Jimmy Johnson, 1971, and Deion Sanders, 1994, are obvious choices at corner. Sanders was the NFL Defensive Player of the Year had 34 tackles and picked off 6 passes for 303 yards and took three to the house. Johnson was an All-Pro from 1969-73, and his seasons were very similar, but he went with 1971 because he did his work playing most of the season with a broken wrist.
Ronnie Lott, 1981, had 89 tackles (many of them "woo hits") and 7 picks, three of which he returned for touchdowns while being Proscout, Inc' top-rated corner is one Second-team pick. The other is Abe Woodson, 1959, is the other though their seasons on most other teams would be at the top. Woodson was a "shutdown corner" before there was such a term. 

Two Erics are next:  Wright, 1985 and Davis, 1995, Carlos Rogers, 2011, Jim Cason, 1949, and Kermit Alexander, 1968 gets honorable mention along with Tim McKyer, 1988 and Don Griffin, 1989.
For strong safety we were all set to go with Dave Baker and his 10 picks in 1960. But, in looking closer, seven of them were in two games. Was he that good that year or did he have two monster games? In the end we put him on the honorable mention list with Antoine Bethea, 2014 and Tony Parrish, 2003, and Donte Whitner, 2013.
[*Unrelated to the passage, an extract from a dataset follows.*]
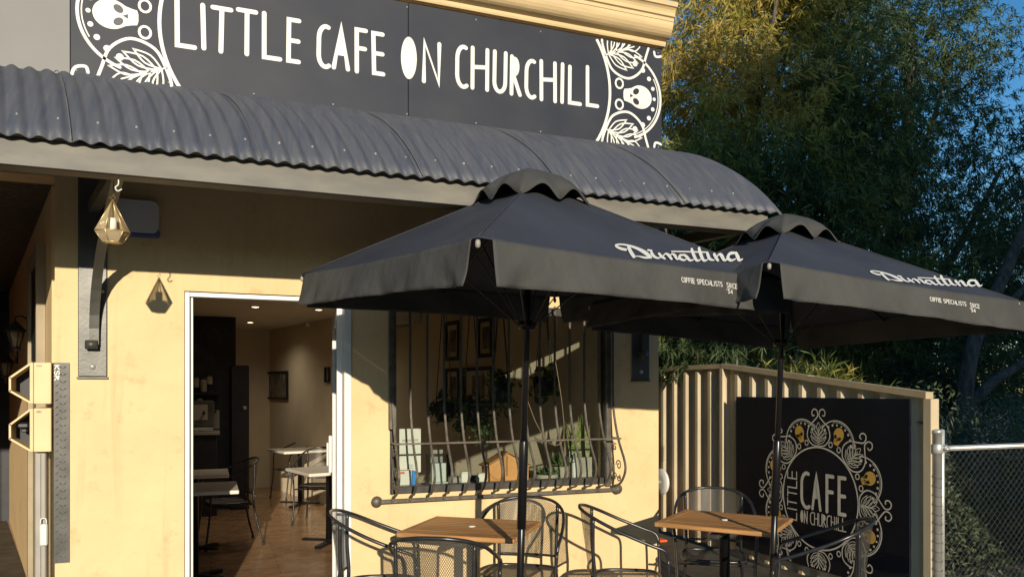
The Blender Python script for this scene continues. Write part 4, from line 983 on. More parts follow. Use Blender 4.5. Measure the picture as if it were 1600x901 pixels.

For the starter at strong safety we chose Tim McDonald, 1995, and for the backup we chose Carlton Williamson, 1981, Williamson had excellent 1984 and 1985 seasons as well, but we chose 1981, his rookie year based on his #1 rating by Proscout, Inc.

Free safety was easy: Ronnie Lott, 1986 (10 picks, 2 sacks 77 tackles, consensus All-Pro) first, then second is Merton Hanks, 1995. The rest of the HMs are Dwight Hicks, 1981, Dashon Goldson, 2012, Eric Reid, 2013, Lance Schulters, 1999, and Dicky Moegle, 1957. Hicks had 239 yards in interception returns on his 9 picks and one score and 80 yards on his four fumble recoveries and a score, this along with his 76 tackles and 14 pass deflections made him very, very close to Hanks, who was a consensus All-Pro.

Tyronne Drakeford, 1995, gets the nod as the extra defensive back followed by Jeff Fuller, 1985. Others who are noteworthy are Tory Nixon, 1986, Tom Holmoe, 1986, Dedrick Dodge, 1996, and Tarell Brown, 2010. Both in 1995 and 1997 Drakeford pick off five passes in the sub-packages. Fuller would play close to the line of scrimmage and would cover backs and was a key in the nickel/dime package in the Super Bowl-winning season of 1984


  1. Young over Montana. Never in a million years. I understand your metrics but there is no excuse for stupidity.

    I am embarrassed for you and for this web site.

    1. I'm embarrassed that you didn't have the guts to put your name to your poison pen comment!

  2. I will put my name on it because of the tremendous respect and gratitude, for this site...


    Though Young did finally get the monkey off his back and win it all in 94, I still believe Montana's season in 89 was better. Why ? Because even though Young accounted for more TDs with his running ability, Joe defended his world championship and was even more dominant in the postseason. Yes, Joe had a great defence, but the defence that helped Young in 94, was a free agent All Star team, that I believe was assembled illegally. Somebody had to stop the Cowboys ? Joe had a great 81 season as well, because this team came out of nowhere and kept the momentum going and his cool, saavy play enabled a young secondary to combine with Jack Reynolds play and intensity to have a season unlike any before it.